Following an appeal by several organisations, the Conseil d’État today rejected a request to annul the French decree publishing the UK-France agreement concerning the prevention of dangerous journeys to cross the English Channel, signed on 29 and 30 July 2025. It ruled that this agreement, which does not differ from the laws in force nor concern a matter reserved for the legislature by the French Constitution, did not require parliamentary approval.
Following the President of the French Republic’s state visit to London in July 2025, an agreement was reached between France and the United Kingdom with a view to preventing migrants from making dangerous journeys to the UK. This agreement provides for a procedure for the readmission to France of third-country nationals who have landed directly in the United Kingdom or who have been intercepted or rescued at sea and brought ashore when crossing the English Channel, and who do not or no longer fulfil the conditions for entry to, presence in, or residence in the United Kingdom. It also provides for the possibility for voluntary nationals of third-party countries who are on French territory to apply for a UK visa. The agreement’s objective is to achieve a balance between the number of people returned to France and the number of people effectively admitted to the United Kingdom under either of these procedures during the period of implementation of the agreement (‘one in, one out’ policy).
Several associations petitioned the Conseil d’État to annul the French Decree of 11 August 2025 publishing the agreement.
The applicants argued, firstly, that the agreement could not legally be published without prior authorisation of its ratification by the legislature and, secondly, that its provisions violated various constitutional rules and other international commitments made by France.
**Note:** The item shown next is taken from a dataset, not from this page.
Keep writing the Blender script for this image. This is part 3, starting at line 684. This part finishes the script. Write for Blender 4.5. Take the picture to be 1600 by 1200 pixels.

Concerning the first issue, the Conseil d’État pointed out that under article 53 of the French Constitution, treaties or agreements whose provisions relate to matters reserved for legislation in the Constitution or that set out rules that differ from those laid down in legislative provisions can only be ratified or approved through a law.
In this regard, it noted that the agreement did not contain any provisions that differ from existing legislative provisions, in particular, the legislative provisions of the French Code of Entry and Residence of Foreigners and of the Right to Asylum (‘CESEDA’) relating to the entry of foreigners into France, which provide for the possibility of derogation by the regulatory authorities.
It also noted that the provisions of the July 2025 agreement imposing a readmission obligation on France were limited to allowing foreigners to enter France without governing the conditions under which they could exercise their constitutional rights or freedoms, including the right to a normal family life or the right to seek asylum, and that the rules governing the entry of foreigners into France did not, in themselves, fall within the jurisdiction of the legislature as set out in article 34 of the French Constitution.
Lastly, it considered that none of the other provisions of the agreement invoked by the applicants concerned a matter reserved for the legislature by the Constitution.
Concerning the second issue, the Conseil d’État pointed out, in accordance with its settled case law, that it is not responsible for ruling, in litigation, on the constitutionality of treaties or agreements, nor on the compliance of a treaty or agreement with other international commitments. For this reason, it dismissed all the other arguments put forward by the applicants.
On these grounds, the Conseil d’État rejected the application for annulment of the French decree of 11 August 2025.